• TASK INSTRUCTIONS
Up to and including the line that contains "bl.obj('bolts',M_STEEL,pole)", write out each line of the material from its first line, exactly.

══════

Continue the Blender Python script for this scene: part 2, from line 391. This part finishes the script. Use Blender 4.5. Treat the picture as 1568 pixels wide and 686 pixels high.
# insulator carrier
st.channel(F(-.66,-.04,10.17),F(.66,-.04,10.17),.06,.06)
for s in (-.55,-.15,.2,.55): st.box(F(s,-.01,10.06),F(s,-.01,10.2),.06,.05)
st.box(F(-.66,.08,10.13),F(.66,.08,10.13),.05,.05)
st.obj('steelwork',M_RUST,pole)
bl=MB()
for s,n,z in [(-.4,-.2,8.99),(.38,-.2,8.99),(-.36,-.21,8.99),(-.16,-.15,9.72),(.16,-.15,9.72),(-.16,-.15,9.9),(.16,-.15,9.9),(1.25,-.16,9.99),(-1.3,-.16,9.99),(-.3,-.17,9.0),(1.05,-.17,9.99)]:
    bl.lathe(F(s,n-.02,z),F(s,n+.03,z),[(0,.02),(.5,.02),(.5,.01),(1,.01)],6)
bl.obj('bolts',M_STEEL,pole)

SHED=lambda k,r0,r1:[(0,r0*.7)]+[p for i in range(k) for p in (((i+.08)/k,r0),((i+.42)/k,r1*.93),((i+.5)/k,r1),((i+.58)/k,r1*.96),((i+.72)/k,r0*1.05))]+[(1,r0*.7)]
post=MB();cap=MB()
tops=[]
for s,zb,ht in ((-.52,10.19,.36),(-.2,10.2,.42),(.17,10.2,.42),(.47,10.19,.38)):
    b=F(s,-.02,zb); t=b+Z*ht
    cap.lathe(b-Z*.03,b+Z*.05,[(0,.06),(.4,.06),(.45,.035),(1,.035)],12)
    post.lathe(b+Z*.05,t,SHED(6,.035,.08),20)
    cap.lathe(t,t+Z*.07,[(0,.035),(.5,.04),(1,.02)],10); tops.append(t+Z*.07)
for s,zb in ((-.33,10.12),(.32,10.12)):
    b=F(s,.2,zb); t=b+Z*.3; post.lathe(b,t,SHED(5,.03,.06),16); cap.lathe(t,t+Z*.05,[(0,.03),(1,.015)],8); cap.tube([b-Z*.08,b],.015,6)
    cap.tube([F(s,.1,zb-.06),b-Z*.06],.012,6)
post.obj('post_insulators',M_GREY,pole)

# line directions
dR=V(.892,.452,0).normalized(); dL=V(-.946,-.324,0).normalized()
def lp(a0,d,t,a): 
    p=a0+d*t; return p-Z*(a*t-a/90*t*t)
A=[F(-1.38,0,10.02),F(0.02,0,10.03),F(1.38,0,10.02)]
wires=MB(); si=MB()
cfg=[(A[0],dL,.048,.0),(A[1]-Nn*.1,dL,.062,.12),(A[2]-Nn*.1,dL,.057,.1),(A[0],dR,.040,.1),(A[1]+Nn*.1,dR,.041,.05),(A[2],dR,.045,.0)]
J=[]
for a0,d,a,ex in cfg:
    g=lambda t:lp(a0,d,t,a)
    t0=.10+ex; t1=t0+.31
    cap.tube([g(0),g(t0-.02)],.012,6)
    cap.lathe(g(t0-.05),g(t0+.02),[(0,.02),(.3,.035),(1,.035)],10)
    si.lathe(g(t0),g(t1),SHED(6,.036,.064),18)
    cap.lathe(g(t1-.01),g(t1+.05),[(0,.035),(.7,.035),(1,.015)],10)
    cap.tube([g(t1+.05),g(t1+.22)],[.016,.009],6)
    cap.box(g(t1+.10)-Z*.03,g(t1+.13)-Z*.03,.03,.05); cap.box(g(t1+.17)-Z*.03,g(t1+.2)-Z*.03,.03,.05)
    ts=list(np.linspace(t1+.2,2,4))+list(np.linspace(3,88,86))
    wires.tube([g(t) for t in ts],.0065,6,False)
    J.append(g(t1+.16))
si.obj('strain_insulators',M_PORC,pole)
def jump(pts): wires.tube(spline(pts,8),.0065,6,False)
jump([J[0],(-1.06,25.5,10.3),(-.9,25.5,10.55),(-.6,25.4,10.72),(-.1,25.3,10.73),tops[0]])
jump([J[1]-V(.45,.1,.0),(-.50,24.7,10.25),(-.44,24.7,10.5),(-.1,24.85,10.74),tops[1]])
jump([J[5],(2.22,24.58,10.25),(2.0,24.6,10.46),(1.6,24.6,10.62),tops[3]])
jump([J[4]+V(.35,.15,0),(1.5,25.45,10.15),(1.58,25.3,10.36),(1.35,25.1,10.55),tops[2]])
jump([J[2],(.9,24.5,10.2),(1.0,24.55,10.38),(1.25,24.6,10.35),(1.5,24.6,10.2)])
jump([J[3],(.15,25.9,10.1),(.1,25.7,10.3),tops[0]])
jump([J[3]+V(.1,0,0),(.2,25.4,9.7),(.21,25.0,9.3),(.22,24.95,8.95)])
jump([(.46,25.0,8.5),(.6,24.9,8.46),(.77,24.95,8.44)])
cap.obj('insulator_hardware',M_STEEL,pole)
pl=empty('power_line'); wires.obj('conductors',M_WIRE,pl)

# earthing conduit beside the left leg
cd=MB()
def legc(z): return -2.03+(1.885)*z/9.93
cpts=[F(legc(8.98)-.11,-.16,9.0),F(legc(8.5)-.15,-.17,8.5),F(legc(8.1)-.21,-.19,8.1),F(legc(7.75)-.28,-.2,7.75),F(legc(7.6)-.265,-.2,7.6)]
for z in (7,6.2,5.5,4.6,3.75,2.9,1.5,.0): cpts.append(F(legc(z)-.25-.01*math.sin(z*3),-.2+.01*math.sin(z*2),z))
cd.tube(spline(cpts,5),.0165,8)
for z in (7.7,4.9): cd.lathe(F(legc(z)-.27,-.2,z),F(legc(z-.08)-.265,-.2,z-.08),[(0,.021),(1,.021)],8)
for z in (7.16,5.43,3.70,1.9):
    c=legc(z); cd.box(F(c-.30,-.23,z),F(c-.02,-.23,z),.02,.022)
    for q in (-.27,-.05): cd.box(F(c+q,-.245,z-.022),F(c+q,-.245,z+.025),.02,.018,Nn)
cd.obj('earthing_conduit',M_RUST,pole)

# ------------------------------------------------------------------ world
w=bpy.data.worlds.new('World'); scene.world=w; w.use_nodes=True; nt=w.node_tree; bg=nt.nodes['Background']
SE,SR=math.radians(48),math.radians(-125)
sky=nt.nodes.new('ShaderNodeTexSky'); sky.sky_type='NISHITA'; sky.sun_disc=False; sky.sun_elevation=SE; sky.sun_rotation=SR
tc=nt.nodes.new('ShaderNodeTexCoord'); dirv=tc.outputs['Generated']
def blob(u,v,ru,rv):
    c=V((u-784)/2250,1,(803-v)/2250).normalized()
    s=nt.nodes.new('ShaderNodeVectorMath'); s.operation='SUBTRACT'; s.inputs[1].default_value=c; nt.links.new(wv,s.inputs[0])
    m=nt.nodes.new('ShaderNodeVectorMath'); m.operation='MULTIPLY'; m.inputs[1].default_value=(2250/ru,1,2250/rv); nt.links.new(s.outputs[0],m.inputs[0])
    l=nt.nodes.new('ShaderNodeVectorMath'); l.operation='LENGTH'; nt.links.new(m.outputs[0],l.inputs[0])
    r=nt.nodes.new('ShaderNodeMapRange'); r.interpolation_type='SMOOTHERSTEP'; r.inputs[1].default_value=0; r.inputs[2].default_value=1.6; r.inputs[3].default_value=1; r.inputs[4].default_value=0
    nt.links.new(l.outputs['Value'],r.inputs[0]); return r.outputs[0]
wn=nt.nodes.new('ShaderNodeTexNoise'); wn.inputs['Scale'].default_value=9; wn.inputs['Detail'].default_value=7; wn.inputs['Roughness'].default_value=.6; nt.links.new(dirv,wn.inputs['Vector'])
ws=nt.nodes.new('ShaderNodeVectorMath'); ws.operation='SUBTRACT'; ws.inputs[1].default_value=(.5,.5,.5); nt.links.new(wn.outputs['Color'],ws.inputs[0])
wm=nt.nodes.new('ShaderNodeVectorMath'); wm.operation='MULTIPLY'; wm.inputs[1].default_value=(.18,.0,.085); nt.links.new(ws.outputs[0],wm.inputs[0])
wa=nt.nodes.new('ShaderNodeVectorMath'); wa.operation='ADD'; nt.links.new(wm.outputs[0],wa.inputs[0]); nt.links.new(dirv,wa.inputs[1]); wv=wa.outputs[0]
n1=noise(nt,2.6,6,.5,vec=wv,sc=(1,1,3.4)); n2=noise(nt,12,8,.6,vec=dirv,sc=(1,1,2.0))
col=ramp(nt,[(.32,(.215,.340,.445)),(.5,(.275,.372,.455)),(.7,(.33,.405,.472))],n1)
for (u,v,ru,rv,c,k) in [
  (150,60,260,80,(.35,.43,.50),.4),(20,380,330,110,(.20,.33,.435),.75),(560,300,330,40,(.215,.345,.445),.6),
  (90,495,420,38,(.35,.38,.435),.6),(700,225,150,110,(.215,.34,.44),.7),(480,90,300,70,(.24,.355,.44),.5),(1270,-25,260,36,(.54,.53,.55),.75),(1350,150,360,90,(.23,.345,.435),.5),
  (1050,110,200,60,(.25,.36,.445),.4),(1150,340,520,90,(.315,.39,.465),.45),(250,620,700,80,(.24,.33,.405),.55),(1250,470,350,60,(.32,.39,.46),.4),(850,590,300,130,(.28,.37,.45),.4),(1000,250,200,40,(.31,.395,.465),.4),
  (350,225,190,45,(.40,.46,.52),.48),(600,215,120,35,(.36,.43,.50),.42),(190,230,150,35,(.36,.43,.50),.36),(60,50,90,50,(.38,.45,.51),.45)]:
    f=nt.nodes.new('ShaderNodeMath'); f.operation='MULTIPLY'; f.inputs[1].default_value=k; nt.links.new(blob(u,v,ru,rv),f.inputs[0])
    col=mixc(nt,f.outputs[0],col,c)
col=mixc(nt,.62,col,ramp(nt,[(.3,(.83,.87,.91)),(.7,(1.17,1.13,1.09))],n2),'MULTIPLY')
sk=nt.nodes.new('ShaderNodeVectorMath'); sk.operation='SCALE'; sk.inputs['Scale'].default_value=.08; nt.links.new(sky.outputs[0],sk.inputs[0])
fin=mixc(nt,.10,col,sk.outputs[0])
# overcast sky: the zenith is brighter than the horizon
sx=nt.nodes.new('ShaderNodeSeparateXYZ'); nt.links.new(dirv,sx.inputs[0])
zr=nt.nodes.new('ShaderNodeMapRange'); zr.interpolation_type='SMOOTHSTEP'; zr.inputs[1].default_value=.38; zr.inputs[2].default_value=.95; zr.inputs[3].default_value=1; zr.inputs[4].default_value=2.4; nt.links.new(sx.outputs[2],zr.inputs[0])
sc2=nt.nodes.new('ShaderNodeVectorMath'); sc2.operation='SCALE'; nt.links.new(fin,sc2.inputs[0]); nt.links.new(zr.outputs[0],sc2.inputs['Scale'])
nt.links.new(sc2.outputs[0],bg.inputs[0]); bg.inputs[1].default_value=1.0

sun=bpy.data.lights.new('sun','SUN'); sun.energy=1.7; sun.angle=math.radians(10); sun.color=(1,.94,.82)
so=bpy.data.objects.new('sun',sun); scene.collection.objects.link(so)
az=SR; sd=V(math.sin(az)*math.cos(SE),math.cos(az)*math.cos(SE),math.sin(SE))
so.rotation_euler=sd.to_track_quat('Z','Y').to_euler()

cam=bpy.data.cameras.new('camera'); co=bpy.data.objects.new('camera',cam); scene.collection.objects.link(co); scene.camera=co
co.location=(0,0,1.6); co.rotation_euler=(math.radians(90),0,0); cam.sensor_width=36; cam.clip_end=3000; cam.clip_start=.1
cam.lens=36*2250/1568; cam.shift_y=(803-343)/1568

══════

• THE COMPLETED TASK
Continue the Blender Python script for this scene: part 2, from line 391. This part finishes the script. Use Blender 4.5. Treat the picture as 1568 pixels wide and 686 pixels high.
# insulator carrier
st.channel(F(-.66,-.04,10.17),F(.66,-.04,10.17),.06,.06)
for s in (-.55,-.15,.2,.55): st.box(F(s,-.01,10.06),F(s,-.01,10.2),.06,.05)
st.box(F(-.66,.08,10.13),F(.66,.08,10.13),.05,.05)
st.obj('steelwork',M_RUST,pole)
bl=MB()
for s,n,z in [(-.4,-.2,8.99),(.38,-.2,8.99),(-.36,-.21,8.99),(-.16,-.15,9.72),(.16,-.15,9.72),(-.16,-.15,9.9),(.16,-.15,9.9),(1.25,-.16,9.99),(-1.3,-.16,9.99),(-.3,-.17,9.0),(1.05,-.17,9.99)]:
    bl.lathe(F(s,n-.02,z),F(s,n+.03,z),[(0,.02),(.5,.02),(.5,.01),(1,.01)],6)
bl.obj('bolts',M_STEEL,pole)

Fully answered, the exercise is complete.